If you dig underneath the surface, you will find the root cause of this divergence wasn’t so much a difference in the technicals (although there’s plenty of that also), but rather a difference in vision for what Bitcoin is, and what isn’t.

Segwit largely sees the Bitcoin blockchain as a settlement layer. It comes with a full block policy, which forces use cases away from the main chain and onto secondary layer solutions. Despite recent cries from the Core camp stating the mempool is now clear, it does not negate the fact that the intention is for the mempool NOT to be clear. A full block policy cannot have an empty mempool.

“There is nothing wrong with full blocks, and blocks have been “full” relative to what miners would produce for years. Full blocks is the natural state of the system” – Gregory Maxwell

CEO of Blockstream Gregory Maxwell’s comment on full blocks being the natural state of the system is in direct contradiction to the designer and inventor of Bitcoin and the blockchain, who argued that blocksize increases can be phased in versions “way ahead [of time]”.

The only reason Segwit depends on full blocks is to enable and force users onto second layer solutions for their transactions. This approach means that the main chain is therefore only used for settlement purposes, and removes the P2P component of Bitcoin as described in the whitepaper.

When Core-dev Luke-jr attempted to tell users to pay a $5 fee for every transaction to ensure success, he was really trying to create a perceived normality within the community. A paradigm shift where fees are the norm. And expensive fees at that.

When Roger Ver recently tweeted “Segwit transactions are unfairly cheap when compared with legacy transactions”, he specifically implied the comparison. That comparison is regarding the Core chain, which, by its fee structure, forces users into segwit transactions. But if you compare the fees of “Bitcoin Cash” with “Bitcoin Core”, then Bitcoin Cash wins hands down. By having a non-congested mempool, transactions on Bitcoin Cash will be much cheaper, more efficient, than what the Segwit chain will deliver.
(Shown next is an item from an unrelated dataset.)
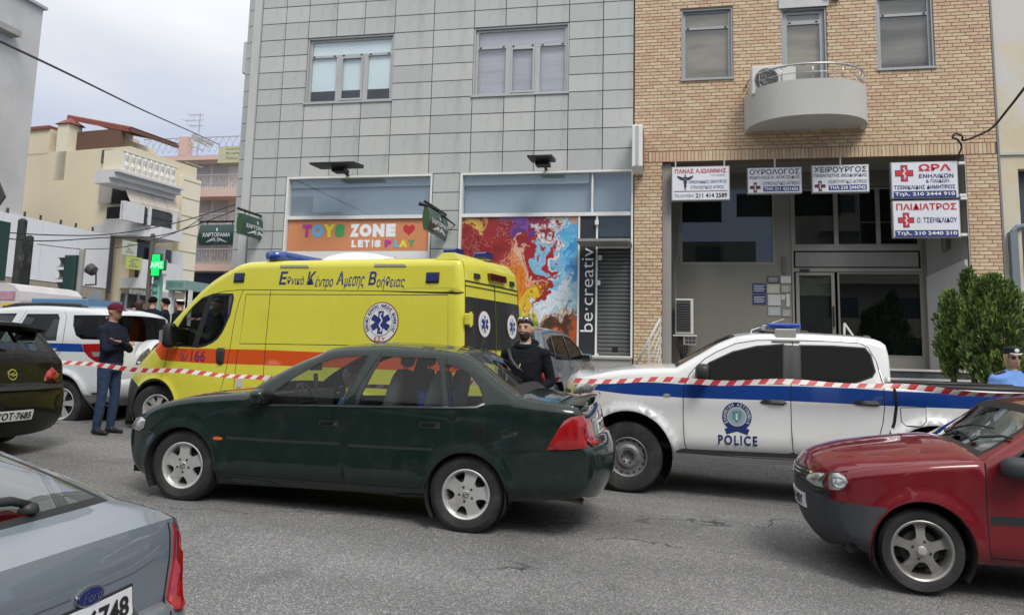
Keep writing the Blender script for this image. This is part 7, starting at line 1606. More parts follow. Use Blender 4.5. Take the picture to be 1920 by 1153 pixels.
p = at_d(0, 368, 9.0); b = MB(p); b.add([(p.x - .16, p.y, p.z), (p.x, p.y, p.z - .14), (p.x + .09, p.y, p.z - .01), (p.x - .02, p.y, p.z + .17), (p.x - .16, p.y - .02, p.z), (p.x, p.y - .02, p.z - .14), (p.x + .09, p.y - .02, p.z - .01), (p.x - .02, p.y - .02, p.z + .17)], [(0, 1, 2, 3), (7, 6, 5, 4), (0, 4, 5, 1), (1, 5, 6, 2), (2, 6, 7, 3)]); o = b.obj('diamond_sign', M('dark_sign_back', (.05, .05, .055), .5), None, loc=p, label='corner of a dark diamond road sign at the left picture edge', cat='road sign')
b = MB(p); b.tube([(p.x - .15, p.y + .03, p.z), (p.x - .15, p.y + .03, 0.2)], .03, 8); b.obj('post', IRON, o)
# ticket kiosk / shelter end with yellow sign
p = at_d(20, 560, 14.5); KL = thing('kiosk', 'white round topped kiosk end with a yellow sticker at the left edge', 'kiosk', (p.x, p.y, gz(p.x, p.y))); g = gz(p.x, p.y)
ztk = at_d(20, 530, 14.5).z - g; xr_ = at_d(42, 560, 14.5).x - p.x; V = []
poly = [(-1.2, 0), (xr_, 0), (xr_, ztk - .32), (xr_ - .05, ztk - .15), (xr_ - .18, ztk - .04), (xr_ - .35, ztk), (-1.2, ztk)]
b = MB(); b.prism(poly, 0, 1.6); b.obj('body', M('kiosk_white', (.55, .53, .54), .5, var=.15, vscale=2), KL)
b = MB(); b.box((-.5, -.012, ztk - .32), (xr_ - .12, -.002, ztk - .16)); b.obj('pink_band', M('pink_print', (.50, .28, .34), .5, var=.3, vscale=8), KL)
b = MB(); b.box((xr_ - .38, -.012, ztk - .53), (xr_ - .03, -.002, ztk - .38)); o = b.obj('yellow_sticker', M('yellow_print', (.75, .50, .03), .5), KL); b = MB(); put_text(b, 'ΕΝΟΙΚΙΑΖΕΤΑΙ', xr_ - .36, xr_ - .05, ztk - .49, ztk - .43, -.015, bold=.02); b.obj('lettering', M('red_print', (.35, .05, .03), .5), o)
b = MB(); b.box((-.9, -.01, .3), (-.42, -.002, ztk - .3)); b.obj('dark_pane', WIN_D, KL)
# pharmacy cross, its column sign and pole
GL = bpy.data.materials.new('green_neon'); GL.use_nodes = True; bs_ = GL.node_tree.nodes['Principled BSDF']; bs_.inputs['Base Color'].default_value = (.0, .35, .06, 1); bs_.inputs['Emission Color'].default_value = (.0, .9, .12, 1); bs_.inputs['Emission Strength'].default_value = .9
po, pp = pole('sign_pole', 'slim brown pole beside the green pharmacy cross', 'pole', 287, 440, 29, .085, M('rusty_pole', (.12, .10, .085), .7))
p = at_d(292, 497, 28.6); w_ = .15; L2 = .30; t = thing('pharmacy_cross', 'lit green pharmacy cross with white letters', 'sign', p)
cr_ = [(-w_, -L2 * 1.3), (w_, -L2 * 1.3), (w_, -w_), (L2 * 1.1, -w_), (L2 * 1.1, w_), (w_, w_), (w_, L2 * 1.3), (-w_, L2 * 1.3), (-w_, w_), (-L2 * .6, w_), (-L2 * .6, -w_), (-w_, -w_)]
b = MB(); b.prism(offpoly(cr_, .04), 0, .12); b.obj('case', M('case_green', (.01, .12, .03), .5), t); b = MB(); b.prism(cr_, -.02, -.001); b.obj('neon_face', GL, t)
b = MB(); put_text(b, 'ΑΡΙΣ', -.20, .32, -.10, .10, -.03, bold=.02); b.obj('lettering', M('pale_green_light', (.5, .9, .6), .4, emit=.6), t)
b = MB(); b.tube([(0, .1, 0), (pp.x - p.x, pp.y - p.y, 0)], .025, 6); b.obj('arm', IRON, t)
p = at_d(292, 535, 28.8); t = thing('column_sign', 'tall pale green pharmacy column sign under the cross', 'sign', p)
q0 = at_d(285, 585, 28.8); q1 = at_d(300, 513, 28.8); b = MB(p); b.cbox((q0.x, p.y, q0.z), (q1.x, p.y + .2, q1.z), .03); b.obj('case', M('pale_green_sign', (.25, .48, .42), .5), t)
for k in range(5): z_ = q1.z - .12 - k * .27; b = MB(p); b.box((q0.x + .04, p.y - .01, z_ - .12), (q1.x - .06 - .04 * (k % 2), p.y - .001, z_)); b.obj('print_block', M('teal_print', (.03, .22, .17), .5), t)
p = at_d(340, 560, 29.5); t = thing('kiosk', 'grey kiosk with a pale green fascia beside the pharmacy column sign', 'kiosk', (p.x, p.y, gz(p.x, p.y))); O = Vector((p.x, p.y, gz(p.x, p.y)))
q0, q1 = at_d(322, 545, 29.5), at_d(364, 528, 29.5); b = MB(O); b.box((q0.x, p.y - .5, q0.z), (q1.x, p.y + 1, q1.z)); f_ = b.obj('fascia', M('fascia_green', (.22, .34, .31), .6), t); b = MB(O); put_text(b, 'ΠΕΡΙΠΤΕΡΟ', q0.x + .1, q1.x - .1, q0.z + .1, q1.z - .08, p.y - .51, bold=.01); b.obj('lettering', M('teal_print'), f_)
for x_ in (q0.x, q0.x + .75, q1.x - .15): b = MB(O); b.box((x_, p.y - .3, O.z), (x_ + .15, p.y - .1, q0.z)); b.obj('post', WHITE, t)
b = MB(O); b.box((q0.x, p.y + .8, O.z), (q1.x, p.y + .9, q0.z)); b.obj('back_panel', DARK, t)
p = at_d(180, 512, 24); b = MB(p); b.lathe([(.02, 0), (.16, .1), (.18, .3), (.0, .34)], Matrix.Translation(p) @ Matrix.Rotation(R(-60), 4, 'Y'), 12); b.tube([p, p + Vector((-.05, .1, -.35)), p + Vector((-.6, .3, -.35))], .025, 6); b.obj('floodlight', IRON, None, loc=p, label='small dark floodlight on a bracket below the white hoarding', cat='lamp')
b = MB(); p0 = at_d(155, 540, 23.9); p1_ = at_d(170, 522, 23.9)
# overhead cables
WIRE = M('black_cable', (.012, .012, .012), .6)
def cable(label, pts, r=.012, sag=0):
    P = [at_d(a, b_, d) for a, b_, d in pts]; Q = cat_curve(P, 8); o = P[0]; b = MB(o); b.tube(Q, r, 5); return b.obj('overhead_cable', WIRE, None, loc=o, label=label, cat='cable', smooth=True)
cable('thick black cable falling across the sky to the pale board', [(-40, 57, 10), (0, 78, 11), (130, 140, 15), (270, 208, 22), (360, 248, 32), (412, 272, 44)], .022)
cable('upper of the cables crossing the white hoarding', [(-20, 434, 15), (100, 441, 16), (210, 439, 17), (330, 418, 18), (440, 384, 19)], .012)
cable('middle cable crossing the white hoarding', [(-20, 444, 15), (80, 452, 16), (190, 446, 17), (310, 440, 18), (440, 395, 19)], .012)
cable('lowest cable, running from the short black pole to the green shop sign', [(70, 458, 19), (155, 467, 20), (240, 462, 19), (330, 436, 18), (380, 408, 17.5)], .010)
cable('black looped cable drooping from the brick corner to the right', [(1797, 292, 15.2), (1803, 275, 15.2), (1795, 262, 15.2), (1786, 258, 15.2), (1792, 251, 15.2), (1804, 256, 15.2), (1806, 264, 15.2), (1830, 256, 14.5), (1860, 240, 13.5), (1890, 205, 12.5), (1925, 160, 11.5)], .020)
# ---- hanging green shop signs
SIGNG = M('bottle_green_sign', (.008, .055, .042), .4, coat=.5); OLIVE = M('olive_sign_end', (.035, .085, .025), .5)
def bookmark(mb, x0, x1, z0, z1, y, M4=None):
    w_ = x1 - x0; h = z1 - z0
    put_text(mb, 'ΧΑΡΤΟΡΑΜΑ', x0 + w_ * .08, x1 - w_ * .08, z0 + h * .38, z0 + h * .58, y, bold=.012, M4=M4)
    xc = (x0 + x1) / 2; f = (lambda p: M4 @ Vector(p)) if M4 is not None else Vector
    mb.add([f((xc - w_ * .02, y, z0 + h * .82)), f((xc + w_ * .03, y, z0 + h * .80)), f((xc + w_ * .02, y, z0 + h * .64)), f((xc, y, z0 + h * .66))], [(0, 1, 2, 3)])
    for k in range(4):
        for s_ in (-1, 1):
            P = []
            for i in range(7): t = i / 6; P.append((xc + s_ * w_ * (.02 + (.30 - .05 * k) * t), z0 + h * (.14 + .045 * k) + h * .07 * math.sin(math.pi * min(1, t * 1.4)) * (1 - .3 * k / 3)))
            R_ = ribbon(P, .012 * w_); n_ = len(P); mb.add([f((a, y - .0005 * k, c_)) for a, c_ in R_], [(i, i + 1, 2 * n_ - 2 - i, 2 * n_ - 1 - i) for i in range(n_ - 1)])
def hang_sign(label, Mw, L, H, T, arm0, arm1):
    """box with bulging faces; local x along its length, faces -y and +y"""
    t = thing('hanging_sign', label, 'sign', Mw.translation); Q = Matrix.Translation(-Mw.translation) @ Mw; b = MB(); n = 8; V = []
    for k in range(n + 1): a = math.pi * k / n; V.append((0, 0, 0))
    prof = [(-H / 2 + H * k / 8, -T * (.55 + .45 * math.sin(math.pi * k / 8))) for k in range(9)] + [(H / 2 - H * k / 8, T * (.55 + .45 * math.sin(math.pi * k / 8))) for k in range(9)]
    m = len(prof); V = [Q @ Vector((x, y, z)) for x in (-L / 2, L / 2) for z, y in prof]
    b.add(V, [(i, m + i, m + (i + 1) % m, (i + 1) % m) for i in range(m)], 0); b.add([V[i] for i in range(m)], [tuple(range(m))], 1); b.add([V[m + i] for i in range(m)], [tuple(range(m - 1, -1, -1))], 1); fixn(b.obj('case', [SIGNG, OLIVE], t))
    b = MB(); V0 = MB(); bookmark(V0, -L * .46, L * .46, -H * .5, H * .5, 0)
    def wrap(p): z = max(-H / 2, min(H / 2, p[2])); return Q @ Vector((p[0], -T * (.55 + .45 * math.sin(math.pi * (z / H + .5))) - .006 + p[1], p[2]))
    b.add([wrap(p) for p in V0.v], V0.f); b.obj('lettering', PR('wht'), t)
    b = MB(); b.tube([Q @ Vector(arm0), Q @ Vector(arm1)], .03, 6)
    for x in (-L * .35, L * .35): b.tube([Q @ Vector((x, 0, H / 2 - .02)), Q @ Vector((x, 0, arm0[2] + (arm1[2] - arm0[2]) * .5))], .012, 5)
    b.obj('bracket', BLACKM, t)
def side_sign(label, Xs, px0, px1, ptop, pbot):
    f = Frame((0, 0, 0), 0); a, d = f.pxx(px0, pbot, Xs), f.pxx(px1, pbot, Xs); y0, y1 = a.y, d.y; ym = (y0 + y1) / 2; zt_, zb_ = f.pxx((px0 + px1) / 2, ptop, Xs).z, f.pxx((px0 + px1) / 2, pbot, Xs).z
    Mw = Matrix.Translation((Xs, ym, (zt_ + zb_) / 2)) @ Matrix.Rotation(R(90), 4, 'Z'); H = zt_ - zb_; L = y1 - y0
    hang_sign(label, Mw, L, H, .075, (-L / 2 - .1, 0, H / 2 + .09), (FY - ym, 0, H / 2 + .09))
side_sign('green lettered sign hung at the corner of the grey clad building', -9.55, 447, 503, 408, 446)
side_sign('green lettered sign hung between the toy shop panel and the mural', -4.98, 797, 838, 399, 441)
side_sign('green hanging sign seen nearly edge on by the brick corner', -.78, 1190, 1213, 388, 432)
p0, p1_ = at_y(376, 460, 18.6), at_y(446, 422, 18.6); Mw = Matrix.Translation(((p0.x + p1_.x) / 2, 18.6, (p0.z + p1_.z) / 2)); hang_sign('green lettered sign around the corner, facing the street squarely', Mw, p1_.x - p0.x, p1_.z - p0.z, .14, (-.6, 0, (p1_.z - p0.z) / 2 + .1), (1.2, 0, (p1_.z - p0.z) / 2 + .1))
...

Bitcoin traditionally never had such fees. They were trivial in value.

The vision therefore that big blockers have for Bitcoin is therefore vastly distinct. Essentially, a global currency. This concept is immeasurably different. A peer to peer electronic cash system as described in the 2008 white paper.

Hard forks are not a bad thing. Forking into two conflicting chains is a form of consensus within itself – “agree to disagree”. This should not be looked at negatively. Certainly, it appears there are wanting markets in each camp.

For big blockers at least, Bitcoin can finally grow again, and its potential can be realized, being uncapped. No more will we be in a position where congestion deems the network unreliable, with skyrocketing fees, seeing an exodus of businesses and merchants packing, wanting nothing more to do with the network.

Now is a time to rebuild, to heal the community, to regain the trust of businesses, engage new businesses and merchants, forge new areas of development, and venture into uncharted territories, including Bitcoin’s 2PDA capabilities and more.